Saturday, January 12, 2013

Melted Crayon Wall Art

Just like everyone else, I enjoy browsing Pinterest instead of doing anything more productive or important with my life. Sometimes I reward myself with 5 minutes of Pinterest time for every 30 minutes of studying, which quickly turns into 30 minutes of Pinterest time and 5 minutes of studying.

Anyway, this weekend I made melted crayon wall art.  I googled some examples, but I didn't really like anything that I saw, I mean, who wants a giant rainbow crayon thing on their wall? Not me. So, I picked out some colors that I liked to go with my "new" second-hand yellow couch.  I'm planning on having a yellow and turquoise palette for my front room, which I guess is supposed to be a formal living room, but what is currently what I call the "Random Room" because it's where I put my random stuff. 

The melted crayon picture turned out pretty well. I am pleased with it. However, it took F-O-R-E-V-E-R. I mean, it seems simple the way I've seen it explained: glue or tape crayons down, and then melt them. Super easy, right?  For me, not so much.  My background was a 30 x 40 foam board, so I needed a 40'' piece of cardboard to glue my crayons onto. All I had around the house was a bunch of Amazon boxes some packages had come in, so I ripped off parts of those and taped them together until they were long enough. This ended up working quite well.

Next, I glued down the crayons.  I used no semblance of order whatsoever, just picked out all the blue, green and yellow crayons out of 3 64-pack boxes of Crayolas, put them in a pile, and glued them down willy-nilly.  This part was not so bad, except the glue from the hot glue gun I bought ($2.99 for a mini one at Hobby Lobby!) was super stringy and kept getting caught on my hands and in my hair. 

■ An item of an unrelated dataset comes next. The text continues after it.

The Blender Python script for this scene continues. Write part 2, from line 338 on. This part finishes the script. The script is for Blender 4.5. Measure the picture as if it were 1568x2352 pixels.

I propped the foam board up on an angle against a table, and then tried to figure out how I was going to get the crayons pointing downwards so they would drip down the foam board.  I'm sure someone has a better way to do this, but I just propped the crayon/cardboard up with a few of those big 3-wick candles so it was kind of at an angle over the foam board.  This worked out for about 10 minutes, and then fell down, and proceeded to fall down repeatedly, each time knocking a bunch of the crayons off, so I'd have to glue them back on again. Sigh. 

Melting the crayons was the worst part by far. Blue crayons, for some reason, melt much more slowly than green and yellow, and the darker blue colors do not melt at all. It also takes a REALLY long time to hair-dryer-melt 40 inches of crayons. It took me about 3 hours with my blow dryer (in half an hour or so chunks because I kept getting bored and going to do something else) total, and only the green, yellow and about half of the blue crayons melted onto the board, and all of those only melted about 1/3 of the way down. Sigh again. So, I had to do even MORE blow-drying to melt the wax more to make it go all the way down the board. I would suggest when doing your melting to make sure you blow-dry the wax all the way down the board the FIRST time, like I did not. 

The un-melted blue crayons really stumped me. Why blue? Are they depressed and didn't feel like melting? I don't understand. So I took the un-melted ones, took the papers off, put them in a bowl and microwaved them for 2 minutes, and NOTHING!  Nothing happened! Not a single melter!  Then I microwaved them for 5 minutes and that got them good and melty, but my little glass bowl broke (I guess it wasn't microwave safe). Then I spooned on the melted blue ones in the places where I wanted darker blues. The first picture I wasn't totally happy with, so I ended up adding even more blue to the sides. 

Overall, this pretty much took me a total of about 6 hours.  The frame is just a plain black frame from Hobby Lobby, which was about $40. Total project cost was about $100. Crayons are expensive, and now I have a glut of red, orange and purple, which I'll have to find something to do with. The foam board probably wasn't the best choice since it got a little wavy and bent from the heat and moisture of the melted wax.  I think those big artist's canvases would work better, but I wanted to put mine in a frame.

Additionally, I feel I should mention that wax got EVERYWHERE: on my pants, under my fingernails, on the floor (and I put plastic underneath to catch spills!), and all over my crappy hairdryer, which gave me an excuse to go buy a new one. 

I also sprayed it with some clear-coat spray paint when I was done so it would be a little shinier.  See, isn't it pretty?